• _What the exercise asks_: Produce an exact transcription of the listing below, omitting the pictures.

• _Dataset section_:
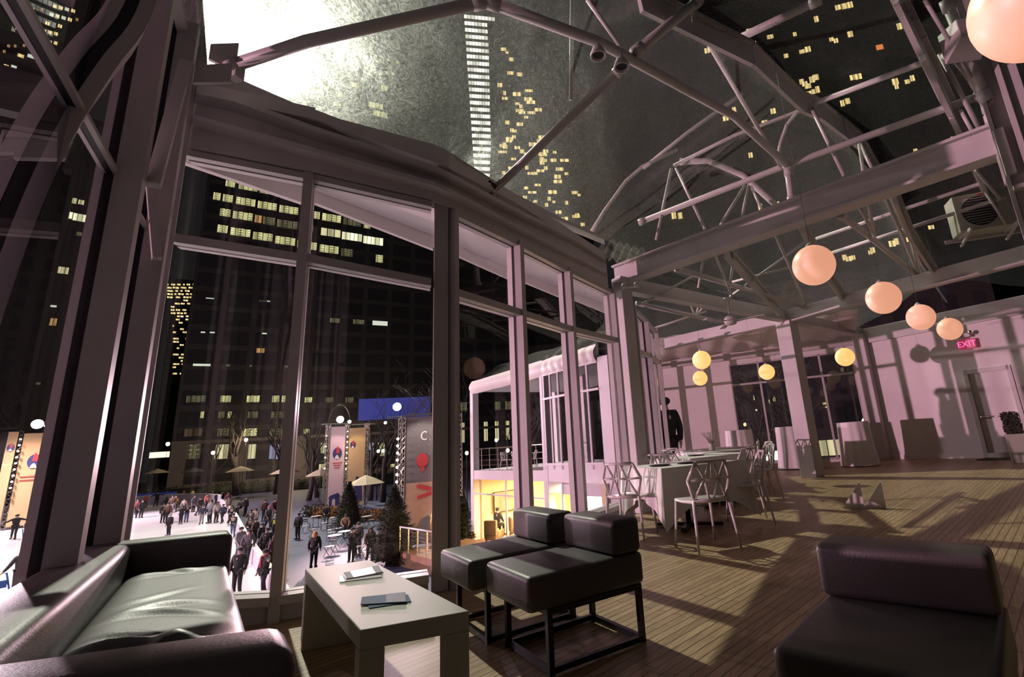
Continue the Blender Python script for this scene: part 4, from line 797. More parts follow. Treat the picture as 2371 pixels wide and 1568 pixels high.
# white wall section left of the far windows, and header / sill bands
LW0, LW1 = .35, 3.95
for (t0, t1, z0, z1) in ((0, LW0, 0, 3.75), (LW1, 6.4, 0, 3.75), (LW0, LW1, 3.17, 3.75), (LW0, LW1, 0, .06)):
    m.prism([fw(t0), fw(t1), fw(t1, -.15), fw(t0, -.15)], z0, z1)
structure(m.build('wall_back', WALLW), 'white far wall around the far windows', 'wall')
e = empty('window_20')
structure(e, 'far window with slim white bars between the white walls', 'window')
m = MB()
m.quad(fw(LW0, -.06) + (.06,), fw(LW1, -.06) + (.06,), fw(LW1, -.06) + (3.17,), fw(LW0, -.06) + (3.17,))
m.build('glass_pane', GLASS, e)
m = MB()
for t in (LW0, 1.25, 2.2, 3.05, LW1):
    p = fw(t, -.04)
    m.box((p[0], p[1], 1.6), (.06, .06, 3.16), math.atan2(FWD.y, FWD.x))
for z in (2.5, .09, 3.15):
    a, b_ = fw(LW0, -.04), fw(LW1, -.04)
    m.beam(a + (z,), b_ + (z,), .06, .06)
m.build('frame', STEEL, e)
# glazed return beyond the standing man
m = MB()
g_ = MB()
q0, q1 = fw(6.3), (10.2, 5.9)
for t in (0, .11, .24, .36, .5, .62, .74, .86, 1):
    c = lerp(q0, q1, t)
    m.box((c[0], c[1], 1.75), (.09, .12, 3.5), .1)
for z in (.15, 2.6, 3.4):
    m.beam(q0 + (z,), q1 + (z,), .09, .09)
e = empty('window_21')
structure(e, 'glazed side of the hall beyond the standing man', 'window')
m.build('frame', FRAME, e)
g_.quad(q0 + (.1,), q1 + (.1,), q1 + (3.4,), q0 + (3.4,))
g_.build('glass_pane', GLASS, e)
# roof bands on far walls
m = MB()
m.prism([fw(0, .02), fw(6.3, .02), fw(6.3, .14), fw(0, .14)], 3.3, 3.72)
structure(m.build('trim_11', STEEL), 'grey band along the top of the far wall', 'trim')
m = MB()
a, b_ = lerp(FARC, RIGHTE, .02), RIGHTE
m.prism([a, b_, (b_[0] - .1, b_[1]), (a[0] - .1, a[1])], 3.3, 3.72)
structure(m.build('trim_12', STEEL), 'grey band along the top of the right wall', 'trim')
m = MB()
m.prism([a, b_, (b_[0] - .03, b_[1]), (a[0] - .03, a[1])], 0, .12)
structure(m.build('baseboard_right', WALLW), 'white skirting of the right wall', 'baseboard')
# door in the right wall
e = empty('door_1')
structure(e, 'white flush door with a push bar under the red exit sign', 'door')
d0, d1 = Vector(DR0 + (0,)), Vector(DR1 + (0,))
dd = (d1 - d0).normalized()
dn = Vector((-.96, .27, 0)).normalized()
m = MB()
q = [d0 + dd * .05 - dn * .03, d1 - dd * .05 - dn * .03, d1 - dd * .05 - dn * .08, d0 + dd * .05 - dn * .08]
m.prism([(v.x, v.y) for v in q], .02, 2.06)
m.build('door_leaf', WALLW, e, False, .004)
m = MB()
for (s0, s1, z0, z1) in ((-.04, .05, 0, 2.16), (1, 1, 0, 0), ):
    if z1:
        q = [d0 + dd * s0 + dn * .03, d0 + dd * s1 + dn * .03, d0 + dd * s1 - dn * .1, d0 + dd * s0 - dn * .1]
        m.prism([(v.x, v.y) for v in q], z0, z1)
        q = [d1 - dd * s0 + dn * .03, d1 - dd * s1 + dn * .03, d1 - dd * s1 - dn * .1, d1 - dd * s0 - dn * .1]
        m.prism([(v.x, v.y) for v in q], z0, z1)
q = [d0 + dn * .03, d1 + dn * .03, d1 - dn * .1, d0 - dn * .1]
m.prism([(v.x, v.y) for v in q], 2.06, 2.16)
m.build('door_frame', STEEL, e)
m = MB()
a, b_ = d0 + dd * .12 + dn * .03, d1 - dd * .12 + dn * .03
m.tube([(a.x, a.y, .98), (b_.x, b_.y, .98)], .02)
for c in (a, b_):
    m.box((c.x - dn.x * .03, c.y - dn.y * .03, .98), (.08, .06, .07))
m.build('push_bar', CHROME, e, True)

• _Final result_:
Continue the Blender Python script for this scene: part 4, from line 797. More parts follow. Treat the picture as 2371 pixels wide and 1568 pixels high.
# white wall section left of the far windows, and header / sill bands
LW0, LW1 = .35, 3.95
for (t0, t1, z0, z1) in ((0, LW0, 0, 3.75), (LW1, 6.4, 0, 3.75), (LW0, LW1, 3.17, 3.75), (LW0, LW1, 0, .06)):
    m.prism([fw(t0), fw(t1), fw(t1, -.15), fw(t0, -.15)], z0, z1)
structure(m.build('wall_back', WALLW), 'white far wall around the far windows', 'wall')
e = empty('window_20')
structure(e, 'far window with slim white bars between the white walls', 'window')
m = MB()
m.quad(fw(LW0, -.06) + (.06,), fw(LW1, -.06) + (.06,), fw(LW1, -.06) + (3.17,), fw(LW0, -.06) + (3.17,))
m.build('glass_pane', GLASS, e)
m = MB()
for t in (LW0, 1.25, 2.2, 3.05, LW1):
    p = fw(t, -.04)
    m.box((p[0], p[1], 1.6), (.06, .06, 3.16), math.atan2(FWD.y, FWD.x))
for z in (2.5, .09, 3.15):
    a, b_ = fw(LW0, -.04), fw(LW1, -.04)
    m.beam(a + (z,), b_ + (z,), .06, .06)
m.build('frame', STEEL, e)
# glazed return beyond the standing man
m = MB()
g_ = MB()
q0, q1 = fw(6.3), (10.2, 5.9)
for t in (0, .11, .24, .36, .5, .62, .74, .86, 1):
    c = lerp(q0, q1, t)
    m.box((c[0], c[1], 1.75), (.09, .12, 3.5), .1)
for z in (.15, 2.6, 3.4):
    m.beam(q0 + (z,), q1 + (z,), .09, .09)
e = empty('window_21')
structure(e, 'glazed side of the hall beyond the standing man', 'window')
m.build('frame', FRAME, e)
g_.quad(q0 + (.1,), q1 + (.1,), q1 + (3.4,), q0 + (3.4,))
g_.build('glass_pane', GLASS, e)
# roof bands on far walls
m = MB()
m.prism([fw(0, .02), fw(6.3, .02), fw(6.3, .14), fw(0, .14)], 3.3, 3.72)
structure(m.build('trim_11', STEEL), 'grey band along the top of the far wall', 'trim')
m = MB()
a, b_ = lerp(FARC, RIGHTE, .02), RIGHTE
m.prism([a, b_, (b_[0] - .1, b_[1]), (a[0] - .1, a[1])], 3.3, 3.72)
structure(m.build('trim_12', STEEL), 'grey band along the top of the right wall', 'trim')
m = MB()
m.prism([a, b_, (b_[0] - .03, b_[1]), (a[0] - .03, a[1])], 0, .12)
structure(m.build('baseboard_right', WALLW), 'white skirting of the right wall', 'baseboard')
# door in the right wall
e = empty('door_1')
structure(e, 'white flush door with a push bar under the red exit sign', 'door')
d0, d1 = Vector(DR0 + (0,)), Vector(DR1 + (0,))
dd = (d1 - d0).normalized()
dn = Vector((-.96, .27, 0)).normalized()
m = MB()
q = [d0 + dd * .05 - dn * .03, d1 - dd * .05 - dn * .03, d1 - dd * .05 - dn * .08, d0 + dd * .05 - dn * .08]
m.prism([(v.x, v.y) for v in q], .02, 2.06)
m.build('door_leaf', WALLW, e, False, .004)
m = MB()
for (s0, s1, z0, z1) in ((-.04, .05, 0, 2.16), (1, 1, 0, 0), ):
    if z1:
        q = [d0 + dd * s0 + dn * .03, d0 + dd * s1 + dn * .03, d0 + dd * s1 - dn * .1, d0 + dd * s0 - dn * .1]
        m.prism([(v.x, v.y) for v in q], z0, z1)
        q = [d1 - dd * s0 + dn * .03, d1 - dd * s1 + dn * .03, d1 - dd * s1 - dn * .1, d1 - dd * s0 - dn * .1]
        m.prism([(v.x, v.y) for v in q], z0, z1)
q = [d0 + dn * .03, d1 + dn * .03, d1 - dn * .1, d0 - dn * .1]
m.prism([(v.x, v.y) for v in q], 2.06, 2.16)
m.build('door_frame', STEEL, e)
m = MB()
a, b_ = d0 + dd * .12 + dn * .03, d1 - dd * .12 + dn * .03
m.tube([(a.x, a.y, .98), (b_.x, b_.y, .98)], .02)
for c in (a, b_):
    m.box((c.x - dn.x * .03, c.y - dn.y * .03, .98), (.08, .06, .07))
m.build('push_bar', CHROME, e, True)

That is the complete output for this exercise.